The last couple of nights I was shooting the horsehead nebula from silicon valley, and it crossed the meridian around 11:15pm (though it's altitude was no where near 90). I had mount limits checked using 5-degrees and 90-degrees, but horsehead was nowhere near 90-degrees altitude (perhaps 50-degrees). The camera tab was taking a series of pictures, and the Phd2 tracker was tracking. Around that time, I started getting guiding errors with PhD2, though the sky was clear, and it should have had no issues. I switched over to the internal guider, and got the same issues--where I believe it said it couldn't correct RA. I Also, I believe it had crossed the meridian and didn't do the automated meridian flip I expected.
All these error went away when I disabled the mount limit and manually forced a meridan flip by asking it to track to something on the other side of the meridien (is there a way to simply request a flip, or an early flip?).

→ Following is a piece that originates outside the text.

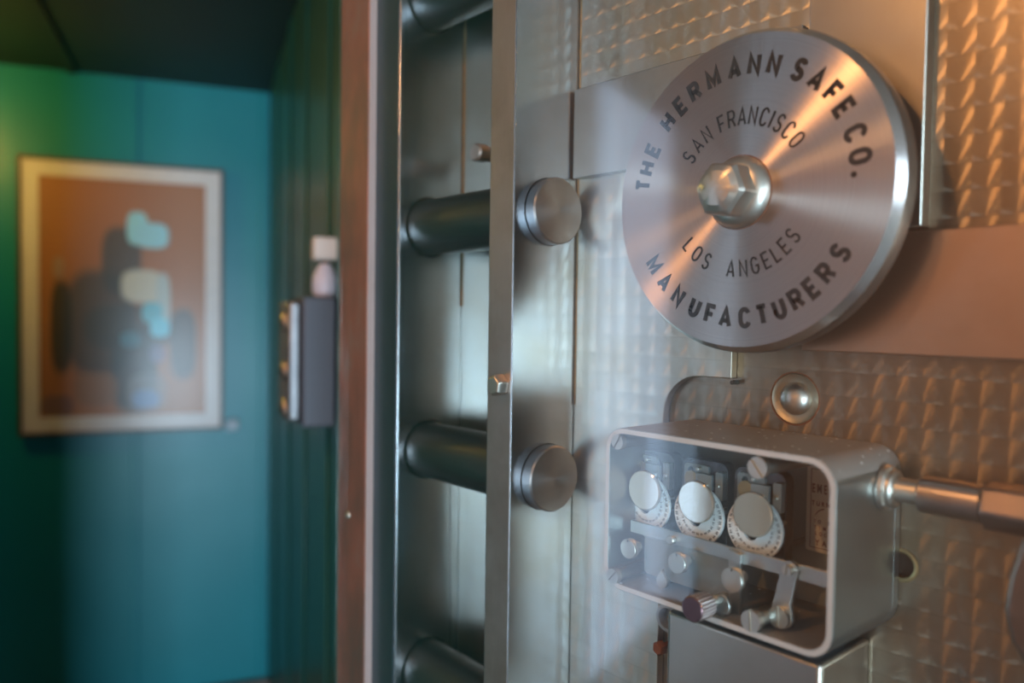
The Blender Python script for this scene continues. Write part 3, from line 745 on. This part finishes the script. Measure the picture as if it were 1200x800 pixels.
# framed picture on the back wall
def onback(px, py, a=-.03):
    d = ray(px, py); n = A; P0 = loc(a, 0, 0)
    t = (P0-CAM).dot(n)/d.dot(n); q = CAM+d*t; return (q-C0).dot(B), q.z
bl, zt = onback(20, 183); br, zt2 = onback(262, 197); _, zb = onback(22, 512); _, zb2 = onback(260, 502)
zt = (zt+zt2)/2; zb = (zb+zb2)/2
pic = thing('framed_picture', 'framed brown and orange picture with a wide pale frame on the teal back wall', 'picture', loc(-.001, (bl+br)/2, zb))
def vrects(b, outer_, inner_, a0, a1):
    (x0, x1, z0, z1), (u0, u1, w0, w1) = outer_, inner_
    vbox(b, a0, a1, x0, x1, w1, z1); vbox(b, a0, a1, x0, x1, z0, w0); vbox(b, a0, a1, x0, u0, w0, w1); vbox(b, a0, a1, u1, x1, w0, w1)
fw = .010; mw = .058
b = MB(); vrects(b, (bl, br, zb, zt), (bl+fw, br-fw, zb+fw, zt-fw), -.034, -.001); obj('frame', b, plain('dark_wood', (.12, .06, .035), .4), pic, label='thin dark wooden edge')
b = MB(); vrects(b, (bl+fw, br-fw, zb+fw, zt-fw), (bl+mw, br-mw, zb+mw, zt-mw), -.028, -.002); obj('mat_board', b, plain('pale_mat', (.85, .76, .74), .6), pic, label='wide pale pinkish-white border')
cx, cz, hw, hh = (bl+br)/2, (zb+zt)/2, (br-bl)/2-mw, (zt-zb)/2-mw
def picture_mat():
    N = NT('brown_print_with_reflections'); b_ = N.bsdf(Roughness=.45)
    g = N.n('ShaderNodeNewGeometry')
    d = N.vmath('SUBTRACT', g.outputs['Position'], tuple(loc(0, cx, cz)))
    nd = N.n('ShaderNodeVectorMath', _operation='DOT_PRODUCT'); N.l(d, nd.inputs[0]); nd.inputs[1].default_value = tuple(B)
    u = N.math('DIVIDE', nd.outputs['Value'], hw)
    sx = N.n('ShaderNodeSeparateXYZ'); N.l(d, sx.inputs[0]); v = N.math('DIVIDE', sx.outputs[2], hh)
    c = N.mix(N.noise(5, 3), (.52, .20, .08), (.42, .18, .09))
    def blob(c, uu, vv, ru, rv, col, soft=.35, amt=1.0):
        e = N.math('ADD', N.math('POWER', N.math('DIVIDE', N.math('ABSOLUTE', N.math('SUBTRACT', u, uu)), ru), 3), N.math('POWER', N.math('DIVIDE', N.math('ABSOLUTE', N.math('SUBTRACT', v, vv)), rv), 3))
        m = N.ramp(e, [(1-soft, (1, 1, 1)), (1, (0, 0, 0))]); m = N.math('MULTIPLY', m, amt); return N.mix(m, c, col)
    # x(px) 40..238 -> u -1..1 ; y(px) 203..487 -> v 1..-1
    def U(x): return (x-139)/99
    def V(y): return (345-y)/142
    for x, y, rx_, ry, col, am in ((-0, 0, 0, 0, 0, 0),):
        pass
    data = [(135, 300, 26, 45, (.10, .09, .075), .9), (110, 375, 45, 70, (.085, .085, .075), .85), (65, 380, 13, 60, (.05, .06, .06), .9), (210, 400, 18, 48, (.10, .10, .095), .85),
            (150, 430, 30, 60, (.07, .08, .08), .9), (145, 380, 60, 30, (.09, .09, .08), .8), (105, 455, 28, 22, (.34, .17, .09), .8), (165, 460, 26, 26, (.30, .27, .27), .6), (62, 310, 7, 14, (.40, .32, .28), .6), (60, 474, 20, 14, (.12, .10, .14), .6),
            (160, 330, 28, 22, (.72, .66, .55), 1), (185, 350, 10, 40, (.58, .62, .60), 1), (154, 260, 14, 22, (.42, .80, .90), 1), (172, 268, 22, 17, (.42, .78, .90), 1),  # turquoise and cream blobs are glass reflections painted into the print
            (172, 362, 14, 14, (.20, .58, .70), 1), (181, 380, 13, 13, (.22, .72, .90), 1), (145, 395, 13, 10, (.10, .30, .40), .7), (178, 412, 10, 12, (.25, .22, .34), .8), (164, 468, 18, 12, (.20, .32, .60), .8)]
    for x, y, rx_, ry, col, am in data:
        c = blob(c, U(x), V(y), rx_/99, ry/142, col, .5, am)
    N.l(c, b_.inputs['Base Color']); return N.m
b = MB(); vbox(b, -.0245, -.003, cx-hw, cx+hw, cz-hh, cz+hh); obj('print', b, picture_mat(), pic, label='brown print with dark shapes and turquoise and cream glass reflections painted in')
b = MB(); vbox(b, -.031, -.0295, bl+fw+.0005, br-fw-.0005, zb+fw+.0005, zt-fw-.0005); obj('picture_glass', b, glass('matt_picture_glass', .2, (1, 1, 1), .15), pic)
# small pale switch low beside the picture
q = onback(272, 498, -.02)
b = MB(); vbox(b, -.02, -.0005, q[0]-.022, q[0]+.022, q[1]-.02, q[1]+.02)
setlab(obj('wall_fitting', b, plain('pale_plastic', (.45, .50, .55), .4), None, loc(0, q[0], q[1]), bevel=.005), 'small pale fitting on the teal wall by the lower right corner of the picture', 'fitting')

# grey box on the right vault wall
def onA(px, py, a):   # on a plane perpendicular to A at depth a
    return onback(px, py, a)
ga = -1.60
bx_l, z_t = onA(355, 347, ga); bx_r, z_b = onA(394, 500, ga)
bx_r = -.006
gb = thing('wall_box', 'dark grey wall box with a silvery latched front on the right vault wall', 'wall box', loc(ga+.12, bx_r, z_b))
L_ = .20
b = MB(); vbox(b, ga, ga+L_, bx_l, bx_r, z_b, z_t); obj('box_body', b, plain('slate_grey_paint', (.075, .085, .11), .5), gb, bevel=.004)
b = MB(); vbox(b, ga+.02, ga+L_-.01, bx_l-.022, bx_l-.0003, z_b+.008, z_t-.008); obj('front_plate', b, metal('silvery_face', (.30, .30, .31), .5, .5, scale=30), gb, bevel=.006)
for s in (.12, .42, .80):
    b = MB(); c_ = loc(ga+L_*.30, bx_l-.016, z_b+(z_t-z_b)*s)
    bmesh.ops.create_uvsphere(b, u_segments=20, v_segments=12, radius=.016, matrix=Matrix.Translation(c_)@Matrix.Rotation(0, 4, 'Z')@Matrix.Diagonal((1, 1, 1.3, 1)))
    obj('latch', b, m_screw, gb)
# pale ornament on the box: cup-like foot and square head
ob = onA(382, 300, ga+.05)[0]; zz = z_t+.0002; hz = onA(380, 278, ga+.05)[1]-z_t
orn = thing('ornament', 'small pale two-part ornament standing on top of the dark grey wall box', 'ornament', loc(ga+.06, ob, zz))
cc = loc(ga+.06, ob, 0); r1 = .022
b = MB(); lathe(b, (cc.x, cc.y, 0), 'Z', [(0, zz), (r1*.8, zz), (r1, zz+hz*.1), (r1, zz+hz*.3), (r1*.75, zz+hz*.45), (r1*.45, zz+hz*.56), (0, zz+hz*.57)], 32); obj('rounded_base', b, plain('pale_lilac_ceramic', (.62, .58, .66), .4), orn)
b = MB(); vbox(b, ga+.06-r1*.9, ga+.06+r1*.9, ob-r1, ob+r1, zz+hz*.62, zz+hz); obj('square_head', b, plain('cream_ceramic', (.72, .64, .58), .4), orn, bevel=.004)
b = MB(); lathe(b, (cc.x, cc.y, 0), 'Z', [(r1*.4, zz+hz*.52), (r1*.35, zz+hz*.66)], 20); obj('brown_neck', b, plain('brown_neck_paint', (.16, .09, .05), .5), orn)

# ================================================================ FRONT ROOM (behind and beside the camera)
b = MB(); box(b, -4, 3.6, -3.5, 2.2, -.12, -.0005)
b2 = None
struct('floor', b, m_roomfloor)
b = MB(); box(b, -4, 3.6, -3.5, 2.2, 2.75, 2.85); struct('ceiling', b, m_roomceil)
def wall_seg(b, p, q, z0, z1, t=.12):
    p, q = Vector(p).to_3d(), Vector(q).to_3d(); d = (q-p).normalized(); n = Vector((-d.y, d.x, 0))*t
    v = [b.verts.new(w+Vector((0, 0, z))) for z in (z0, z1) for w in (p, q, q+n, p+n)]
    for f in ((0, 1, 2, 3), (4, 7, 6, 5), (0, 4, 5, 1), (1, 5, 6, 2), (2, 6, 7, 3), (3, 7, 4, 0)): b.faces.new([v[i] for i in f])
def wall_open(name, p, q, opens, mat, t=.12, H=2.75):
    """wall from p to q with openings (s0,s1,z0,z1) along it"""
    p, q = Vector(p).to_3d(), Vector(q).to_3d(); d = (q-p).normalized(); Lw = (q-p).length; b = MB(); s = 0
    for s0, s1, z0, z1 in opens:
        wall_seg(b, p+d*s, p+d*s0, 0, H, t)
        if z0 > 0: wall_seg(b, p+d*s0, p+d*s1, 0, z0, t)
        wall_seg(b, p+d*s0, p+d*s1, z1, H, t); s = s1
    wall_seg(b, p+d*s, q, 0, H, t); struct(name, b, mat)
    return p, d
mr_ = loc(-VD, .1, 0); ml = loc(-VD, -VW-.1, 0)
WB = -3.2
# wall beside the vault mouth, left: carries the bright glazed shop door
far = ml - B*((ml.y-WB)/B.y)
def area(name, c, nrm, w, h, E, col):
    L_ = bpy.data.lights.new(name, 'AREA'); L_.shape = 'RECTANGLE'; L_.size = w; L_.size_y = h; L_.energy = E; L_.color = col
    o = bpy.data.objects.new(name, L_); COL.objects.link(o); o.location = c
    o.rotation_euler = Vector(nrm).to_track_quat('-Z', 'Y').to_euler(); return o
def window(idx, p, d, s0, s1, z0, z1, nin, E, col, mull=1, rails=1, kind='window'):
    """frame + panes in a wall opening, daylight just outside"""
    n = Vector(nin); w = s1-s0
    b = MB(); t = .05
    def bar_(a0, a1, y0, y1): 
        P = [p+d*a0, p+d*a1]; 
        v = [b.verts.new(w_-n*k+Vector((0, 0, z))) for z in (y0, y1) for w_, k in ((P[0], .03), (P[1], .03), (P[1], .08), (P[0], .08))]
        for f in ((0, 1, 2, 3), (4, 7, 6, 5), (0, 4, 5, 1), (1, 5, 6, 2), (2, 6, 7, 3), (3, 7, 4, 0)): b.faces.new([v[i] for i in f])
    bar_(s0, s0+t, z0, z1); bar_(s1-t, s1, z0, z1); bar_(s0+t, s1-t, z0, z0+t); bar_(s0+t, s1-t, z1-t, z1)
    for k in range(1, mull+1): a = s0+w*k/(mull+1); bar_(a-.02, a+.02, z0+t, z1-t)
    for k in range(1, rails+1): a = z0+(z1-z0)*k/(rails+1); bar_(s0+t, s1-t, a-.02, a+.02)
    fr = struct('%s_%d' % (kind, idx), b, plain('window_frame_paint_%d' % idx, (.05, .05, .05), .5))
    area('daylight_%d' % idx, p+d*((s0+s1)/2)-n*.16+Vector((0, 0, (z0+z1)/2)), n, w, z1-z0, E, col)
LW = (far-ml).length; dl_ = (far-ml).normalized()
pA = Vector((-1.62, -1.42, 0)); s0 = (pA-ml).dot(dl_); 
n_in = -A
p, d = wall_open('wall_shop', ml, far, [(s0, min(s0+1.45, LW-.1), .02, 2.2)], m_roomwall, -.12 if False else .12)
window(1, p, d, s0, min(s0+1.45, LW-.1), .02, 2.2, n_in, 34, (.54, .71, 1.0), 0, 0, 'door')
p, d = wall_open('wall_rear', far, (3.2, WB, 0), [(4.1, 5.3, 1.1, 2.35)], m_terra, -.12)
window(2, p, d, 4.1, 5.3, 1.1, 2.35, (0, 1, 0), 22, (.88, .94, 1.0), 1, 1)
p, d = wall_open('wall_street', (3.2, WB, 0), (3.2, 1.9, 0), [(.3, 1.6, .05, 1.25), (2.7, 4.2, 1.25, 2.35)], m_roomwall, -.12)
window(3, p, d, .3, 1.6, .05, 1.25, (-1, 0, 0), 250, (.60, .82, 1.0), 0, 0)  # unseen window, shaped low and narrow to light the lower vault wall
window(4, p, d, 2.7, 4.2, 1.25, 2.35, (-1, 0, 0), 55, (.78, .88, 1.0), 1, 0)  # unseen window added to brighten the bar face and the disc rim
q1 = mr_ + B*((1.9-mr_.y)/B.y)
wall_open('wall_vault_front', mr_, q1, [], m_roomwall, .12); wall_open('wall_end', q1, (3.2, 1.9, 0), [], m_roomwall, .12)

# lamps
def bulb(name, c, r, E, col, label, drop=None):
    t = thing(name, label, 'lamp', (c[0], c[1], c[2]+.1))
    b = MB(); lathe(b, (c[0], c[1], c[2]), 'Z', [(.02, .16), (.03, .14), (.05, .08), (.14, -.02), (.135, -.02), (.045, .075), (.0, .10)], 32); obj('lamp_shade', b, plain(name+'_shade', (.08, .07, .05), .4), t)
    b = MB(); cyl(b, (c[0], c[1], 0), 'Z', .006, c[2]+.16, (drop or 2.7495), 10); obj('cord', b, m_black, t)
    L_ = bpy.data.lights.new(name+'_bulb', 'POINT'); L_.energy = E; L_.color = col; L_.shadow_soft_size = r
    o = bpy.data.objects.new(name+'_bulb', L_); COL.objects.link(o); o.location = (c[0], c[1], c[2]-.02)
bulb('pendant_lamp', (-.50, -1.45, 2.35), .03, 38, (1.0, .42, .14), 'pendant lamp hanging behind the camera, nearer the shop door')
q = loc(-.5, -1.03, 1.93)
t = thing('bare_bulb', 'small warm bare bulb hanging in the vault left of the picture', 'lamp', (q.x, q.y, q.z))
N_ = NT('glowing_bulb'); em = N_.n('ShaderNodeEmission', Color=(1.0, .62, .12, 1), Strength=190.0); N_.l(em.outputs[0], N_.out.inputs[0])
b = MB(); bmesh.ops.create_uvsphere(b, u_segments=24, v_segments=14, radius=.035, matrix=Matrix.Translation(q)); obj('bulb', b, N_.m, t)
b = MB(); cyl(b, (q.x, q.y, 0), 'Z', .018, q.z+.033, q.z+.08, 20, .003); cyl(b, (q.x, q.y, 0), 'Z', .004, q.z+.08, VH-.0005, 10); obj('socket', b, m_black, t)

bulb('added_warm_lamp', (-.50, -2.75, 2.3), .06, 16, (1.0, .50, .20), 'added unseen lamp warming the terracotta rear wall behind the camera')  # added lamp, warms the rear wall so the metal reflects orange

W = bpy.data.worlds.new('world'); S.world = W; W.use_nodes = True
W.node_tree.nodes['Background'].inputs[0].default_value = (.75, .85, 1, 1); W.node_tree.nodes['Background'].inputs[1].default_value = .3
S.cycles.use_denoising = True
S.cycles.max_bounces = 8; S.cycles.transparent_max_bounces = 12; S.cycles.glossy_bounces = 5
S.cycles.sample_clamp_indirect = 4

I'm a bit confused on the mount limit altitude meaning. Clearly what's important is preventing the camera end of the scope from hitting the tripod legs--so the scope's altitude when it's pointing at something crossing the meridien I suppose is 90, even if it's tracking something whose altitude is << 90.

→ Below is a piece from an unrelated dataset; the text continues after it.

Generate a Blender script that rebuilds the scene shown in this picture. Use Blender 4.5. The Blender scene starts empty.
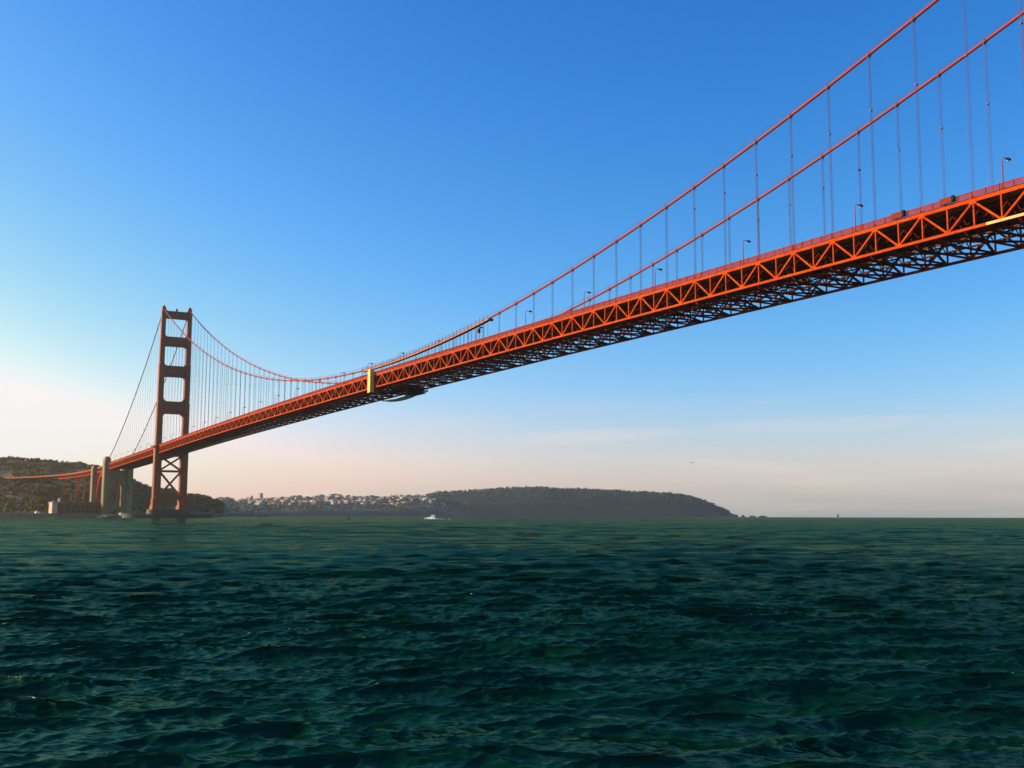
import bpy, math, random
import numpy as np
from mathutils import Vector, Matrix, noise as mnoise

# ------------------------------------------------------------------ camera
CX, CY, CZ = 1189.56, -217.76, 3.0
YAW, PITCH, ROLL, FPX = 0.49803, 0.12182, 0.00262, 1078.94
sc = bpy.context.scene
col = sc.collection
F = Vector((-math.cos(YAW)*math.cos(PITCH), math.sin(YAW)*math.cos(PITCH), math.sin(PITCH)))
R = Vector((math.sin(YAW), math.cos(YAW), 0))
U = R.cross(F)
R2 = R*math.cos(ROLL) + U*math.sin(ROLL)
U2 = -R*math.sin(ROLL) + U*math.cos(ROLL)
cd = bpy.data.cameras.new('camera'); cam = bpy.data.objects.new('camera', cd); col.objects.link(cam)
M = Matrix((R2, U2, -F)).transposed().to_4x4(); M.translation = Vector((CX, CY, CZ))
cam.matrix_world = M
cd.sensor_width = 36.0; cd.lens = FPX/1024*36.0; cd.clip_start = 0.3; cd.clip_end = 80000
sc.camera = cam
FH = Vector((-math.cos(YAW), math.sin(YAW)))        # horizontal forward
RH = Vector((math.sin(YAW), math.cos(YAW)))

# ------------------------------------------------------------------ light
SUN_EL = math.radians(13.0)
SUN_S = math.radians(37.0)                           # south of east
sun_dir = Vector((-math.sin(SUN_S)*math.cos(SUN_EL), -math.cos(SUN_S)*math.cos(SUN_EL), math.sin(SUN_EL)))
w = bpy.data.worlds.new("World"); sc.world = w; w.use_nodes = True
wn = w.node_tree; wn.nodes.clear()
wo = wn.nodes.new('ShaderNodeOutputWorld'); bg = wn.nodes.new('ShaderNodeBackground')
sky = wn.nodes.new('ShaderNodeTexSky'); sky.sky_type = 'NISHITA'; sky.sun_disc = False
sky.sun_elevation = SUN_EL; sky.sun_rotation = math.atan2(sun_dir.x, sun_dir.y)
sky.air_density = 1.0; sky.dust_density = 1.0; sky.ozone_density = 5.0; sky.altitude = 0
# film response of the sky colour, channel by channel (gain * value ^ power)
sep = wn.nodes.new('ShaderNodeSeparateColor'); hs = wn.nodes.new('ShaderNodeCombineColor')
wn.links.new(sky.outputs[0], sep.inputs[0])
for i, (gain, pw) in enumerate(((1/.2437*52/10**2.45, 2.45), (1/.2437*4.7/10**1.42, 1.42), (1/.2437*2.7/10, 1.0))):
    m1 = wn.nodes.new('ShaderNodeMath'); m1.operation = 'POWER'; m1.inputs[1].default_value = pw
    m2 = wn.nodes.new('ShaderNodeMath'); m2.operation = 'MULTIPLY'; m2.inputs[1].default_value = gain
    wn.links.new(sep.outputs[i], m1.inputs[0]); m3 = wn.nodes.new('ShaderNodeMath'); m3.operation = 'MINIMUM'; m3.inputs[1].default_value = (3.9, 3.78, 3.85)[i]
    wn.links.new(m1.outputs[0], m2.inputs[0]); wn.links.new(m2.outputs[0], m3.inputs[0]); wn.links.new(m3.outputs[0], hs.inputs[i])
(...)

Clearly, I suspect that the limit was somehow disabling the RA corrections and the meridian flip (though the mount was still tracking). I have no logs or other useful info for you. I'm sure the limit was set at 90-degrees. Sorry about that. If there's some kind of pilot error here, sorry, please let me know what I got wrong. Or, if you want some logs etc, I can try and re-create this and turn on some kind of logging as you request (please give instructions). I am running the latest stellarmate OS release on a raspberry pi.